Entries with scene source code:
-- Begin --
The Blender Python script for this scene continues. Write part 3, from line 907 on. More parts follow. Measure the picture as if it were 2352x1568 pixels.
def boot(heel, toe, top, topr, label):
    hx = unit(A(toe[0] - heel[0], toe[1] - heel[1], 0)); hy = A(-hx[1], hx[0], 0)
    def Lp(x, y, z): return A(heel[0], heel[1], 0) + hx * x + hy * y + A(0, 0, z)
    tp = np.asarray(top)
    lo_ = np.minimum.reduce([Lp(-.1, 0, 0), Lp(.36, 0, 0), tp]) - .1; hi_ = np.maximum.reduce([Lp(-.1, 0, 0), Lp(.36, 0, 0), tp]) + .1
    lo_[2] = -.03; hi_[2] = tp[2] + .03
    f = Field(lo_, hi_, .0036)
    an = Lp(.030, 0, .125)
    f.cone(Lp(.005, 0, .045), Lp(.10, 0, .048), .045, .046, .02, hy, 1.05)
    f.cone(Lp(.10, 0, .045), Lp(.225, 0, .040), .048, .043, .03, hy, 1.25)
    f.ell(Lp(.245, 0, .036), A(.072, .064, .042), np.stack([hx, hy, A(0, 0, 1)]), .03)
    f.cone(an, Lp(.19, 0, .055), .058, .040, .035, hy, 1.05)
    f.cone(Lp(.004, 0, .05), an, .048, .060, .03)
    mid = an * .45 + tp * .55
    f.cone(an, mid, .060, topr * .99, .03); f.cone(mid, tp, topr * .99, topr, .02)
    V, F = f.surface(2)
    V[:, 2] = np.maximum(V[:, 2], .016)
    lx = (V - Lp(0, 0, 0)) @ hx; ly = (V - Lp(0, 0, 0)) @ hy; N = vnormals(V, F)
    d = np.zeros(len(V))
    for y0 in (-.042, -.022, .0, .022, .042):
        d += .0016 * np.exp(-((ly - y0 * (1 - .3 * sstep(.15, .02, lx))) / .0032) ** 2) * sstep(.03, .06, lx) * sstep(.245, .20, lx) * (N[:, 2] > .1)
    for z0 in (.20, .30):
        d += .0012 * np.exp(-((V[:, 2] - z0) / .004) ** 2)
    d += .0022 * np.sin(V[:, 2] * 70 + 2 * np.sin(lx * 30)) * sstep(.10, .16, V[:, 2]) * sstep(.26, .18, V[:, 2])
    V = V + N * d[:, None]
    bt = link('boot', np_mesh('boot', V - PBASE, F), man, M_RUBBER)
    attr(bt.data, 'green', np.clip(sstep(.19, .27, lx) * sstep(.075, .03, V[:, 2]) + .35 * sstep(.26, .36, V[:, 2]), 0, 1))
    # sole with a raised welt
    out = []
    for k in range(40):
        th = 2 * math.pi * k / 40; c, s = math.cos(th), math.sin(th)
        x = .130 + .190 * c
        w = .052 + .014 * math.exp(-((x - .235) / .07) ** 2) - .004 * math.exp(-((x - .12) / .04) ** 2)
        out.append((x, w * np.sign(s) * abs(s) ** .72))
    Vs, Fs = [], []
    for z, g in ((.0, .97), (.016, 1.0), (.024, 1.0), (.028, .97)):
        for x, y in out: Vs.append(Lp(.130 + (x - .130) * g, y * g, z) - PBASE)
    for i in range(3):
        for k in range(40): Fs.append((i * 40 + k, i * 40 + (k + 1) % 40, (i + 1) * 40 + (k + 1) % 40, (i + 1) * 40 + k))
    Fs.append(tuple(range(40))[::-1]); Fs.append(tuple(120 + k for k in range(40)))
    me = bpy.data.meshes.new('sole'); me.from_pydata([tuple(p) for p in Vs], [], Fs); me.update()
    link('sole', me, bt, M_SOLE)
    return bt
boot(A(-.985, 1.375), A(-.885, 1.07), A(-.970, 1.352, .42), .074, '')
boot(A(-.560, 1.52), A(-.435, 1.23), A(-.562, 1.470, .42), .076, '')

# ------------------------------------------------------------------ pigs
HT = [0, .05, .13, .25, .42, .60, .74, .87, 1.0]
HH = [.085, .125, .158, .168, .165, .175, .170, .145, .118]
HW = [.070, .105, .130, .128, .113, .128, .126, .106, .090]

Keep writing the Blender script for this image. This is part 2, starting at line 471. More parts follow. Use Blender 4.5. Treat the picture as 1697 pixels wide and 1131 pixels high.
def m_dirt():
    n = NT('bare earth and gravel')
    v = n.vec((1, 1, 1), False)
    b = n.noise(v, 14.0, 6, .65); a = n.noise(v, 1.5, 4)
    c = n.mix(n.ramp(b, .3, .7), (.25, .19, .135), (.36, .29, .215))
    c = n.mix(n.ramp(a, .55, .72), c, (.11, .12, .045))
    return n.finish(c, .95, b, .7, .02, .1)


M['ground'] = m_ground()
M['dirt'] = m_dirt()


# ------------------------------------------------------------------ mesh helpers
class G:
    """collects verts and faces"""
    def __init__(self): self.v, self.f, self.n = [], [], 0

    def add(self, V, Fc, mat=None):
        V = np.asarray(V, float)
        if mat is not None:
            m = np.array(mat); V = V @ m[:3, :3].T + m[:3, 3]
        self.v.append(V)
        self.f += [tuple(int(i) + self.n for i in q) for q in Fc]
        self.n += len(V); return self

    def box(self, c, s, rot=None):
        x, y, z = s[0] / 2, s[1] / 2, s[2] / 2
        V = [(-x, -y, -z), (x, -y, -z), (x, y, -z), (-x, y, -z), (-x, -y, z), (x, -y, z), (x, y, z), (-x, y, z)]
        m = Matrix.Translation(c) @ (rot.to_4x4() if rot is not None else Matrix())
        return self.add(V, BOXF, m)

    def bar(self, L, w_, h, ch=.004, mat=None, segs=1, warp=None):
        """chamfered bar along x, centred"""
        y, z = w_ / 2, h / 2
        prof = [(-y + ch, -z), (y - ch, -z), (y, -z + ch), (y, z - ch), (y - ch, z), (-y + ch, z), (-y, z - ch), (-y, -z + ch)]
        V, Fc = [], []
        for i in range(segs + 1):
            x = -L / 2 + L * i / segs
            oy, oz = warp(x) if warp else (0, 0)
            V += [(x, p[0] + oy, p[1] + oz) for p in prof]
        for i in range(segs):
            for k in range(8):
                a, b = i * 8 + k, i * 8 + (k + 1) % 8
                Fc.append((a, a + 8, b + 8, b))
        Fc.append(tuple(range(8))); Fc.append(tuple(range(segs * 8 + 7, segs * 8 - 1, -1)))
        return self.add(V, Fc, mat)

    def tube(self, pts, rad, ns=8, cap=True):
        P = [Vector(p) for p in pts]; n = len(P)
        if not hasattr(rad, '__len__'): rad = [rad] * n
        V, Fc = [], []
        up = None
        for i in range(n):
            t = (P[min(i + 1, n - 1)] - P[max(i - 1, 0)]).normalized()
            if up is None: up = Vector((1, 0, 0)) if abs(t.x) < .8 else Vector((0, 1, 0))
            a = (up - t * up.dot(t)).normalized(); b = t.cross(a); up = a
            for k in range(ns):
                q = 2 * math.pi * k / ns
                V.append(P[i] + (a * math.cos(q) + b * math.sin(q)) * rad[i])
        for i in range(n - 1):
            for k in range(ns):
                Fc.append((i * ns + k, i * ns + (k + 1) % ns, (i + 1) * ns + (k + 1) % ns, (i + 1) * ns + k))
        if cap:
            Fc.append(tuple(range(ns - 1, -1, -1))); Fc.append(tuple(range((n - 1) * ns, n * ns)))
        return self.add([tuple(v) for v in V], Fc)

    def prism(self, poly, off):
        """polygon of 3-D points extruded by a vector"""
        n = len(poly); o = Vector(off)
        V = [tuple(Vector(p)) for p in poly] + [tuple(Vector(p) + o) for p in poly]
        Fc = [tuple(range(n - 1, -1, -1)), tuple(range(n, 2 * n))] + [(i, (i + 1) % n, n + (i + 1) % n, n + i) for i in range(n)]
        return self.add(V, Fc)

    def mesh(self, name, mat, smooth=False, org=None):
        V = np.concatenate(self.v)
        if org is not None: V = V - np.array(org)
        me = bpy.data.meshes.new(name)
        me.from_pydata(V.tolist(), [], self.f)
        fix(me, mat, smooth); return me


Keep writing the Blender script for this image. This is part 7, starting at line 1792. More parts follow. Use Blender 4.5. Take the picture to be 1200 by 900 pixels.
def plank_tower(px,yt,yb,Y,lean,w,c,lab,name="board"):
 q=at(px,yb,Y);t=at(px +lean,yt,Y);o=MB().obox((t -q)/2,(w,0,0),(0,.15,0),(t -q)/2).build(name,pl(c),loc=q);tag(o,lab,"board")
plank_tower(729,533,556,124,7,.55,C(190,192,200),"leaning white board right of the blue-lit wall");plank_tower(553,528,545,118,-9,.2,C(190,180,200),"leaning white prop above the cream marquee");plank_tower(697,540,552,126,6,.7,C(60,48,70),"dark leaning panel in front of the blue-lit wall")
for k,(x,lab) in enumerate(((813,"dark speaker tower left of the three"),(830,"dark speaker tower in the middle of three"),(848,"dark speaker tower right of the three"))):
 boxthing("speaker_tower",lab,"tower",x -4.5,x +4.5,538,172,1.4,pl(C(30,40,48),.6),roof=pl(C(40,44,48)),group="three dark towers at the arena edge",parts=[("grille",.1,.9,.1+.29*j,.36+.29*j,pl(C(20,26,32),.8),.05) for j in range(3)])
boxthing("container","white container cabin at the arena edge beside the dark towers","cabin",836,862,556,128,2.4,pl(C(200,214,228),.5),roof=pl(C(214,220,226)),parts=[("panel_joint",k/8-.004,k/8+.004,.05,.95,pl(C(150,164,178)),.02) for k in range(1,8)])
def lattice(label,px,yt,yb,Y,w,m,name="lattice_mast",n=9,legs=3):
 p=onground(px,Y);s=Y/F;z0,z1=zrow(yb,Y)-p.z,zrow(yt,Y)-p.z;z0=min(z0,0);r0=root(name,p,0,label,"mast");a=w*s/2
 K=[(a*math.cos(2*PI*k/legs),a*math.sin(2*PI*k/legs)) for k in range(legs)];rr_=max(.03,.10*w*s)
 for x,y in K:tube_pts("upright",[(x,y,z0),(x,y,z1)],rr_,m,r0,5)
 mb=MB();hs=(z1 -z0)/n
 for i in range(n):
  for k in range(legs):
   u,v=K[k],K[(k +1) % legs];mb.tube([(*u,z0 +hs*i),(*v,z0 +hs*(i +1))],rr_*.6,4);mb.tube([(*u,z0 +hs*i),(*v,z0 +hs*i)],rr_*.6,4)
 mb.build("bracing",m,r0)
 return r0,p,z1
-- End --
## The exercise
Starting at the line that contains "1131 pixels high." and stopping at the line that contains "self.n += len(V); return self", transcribe the lines exactly; both boundary lines are to be included.

## Task solution
Keep writing the Blender script for this image. This is part 2, starting at line 471. More parts follow. Use Blender 4.5. Treat the picture as 1697 pixels wide and 1131 pixels high.
def m_dirt():
    n = NT('bare earth and gravel')
    v = n.vec((1, 1, 1), False)
    b = n.noise(v, 14.0, 6, .65); a = n.noise(v, 1.5, 4)
    c = n.mix(n.ramp(b, .3, .7), (.25, .19, .135), (.36, .29, .215))
    c = n.mix(n.ramp(a, .55, .72), c, (.11, .12, .045))
    return n.finish(c, .95, b, .7, .02, .1)


M['ground'] = m_ground()
M['dirt'] = m_dirt()


# ------------------------------------------------------------------ mesh helpers
class G:
    """collects verts and faces"""
    def __init__(self): self.v, self.f, self.n = [], [], 0

    def add(self, V, Fc, mat=None):
        V = np.asarray(V, float)
        if mat is not None:
            m = np.array(mat); V = V @ m[:3, :3].T + m[:3, 3]
        self.v.append(V)
        self.f += [tuple(int(i) + self.n for i in q) for q in Fc]
        self.n += len(V); return self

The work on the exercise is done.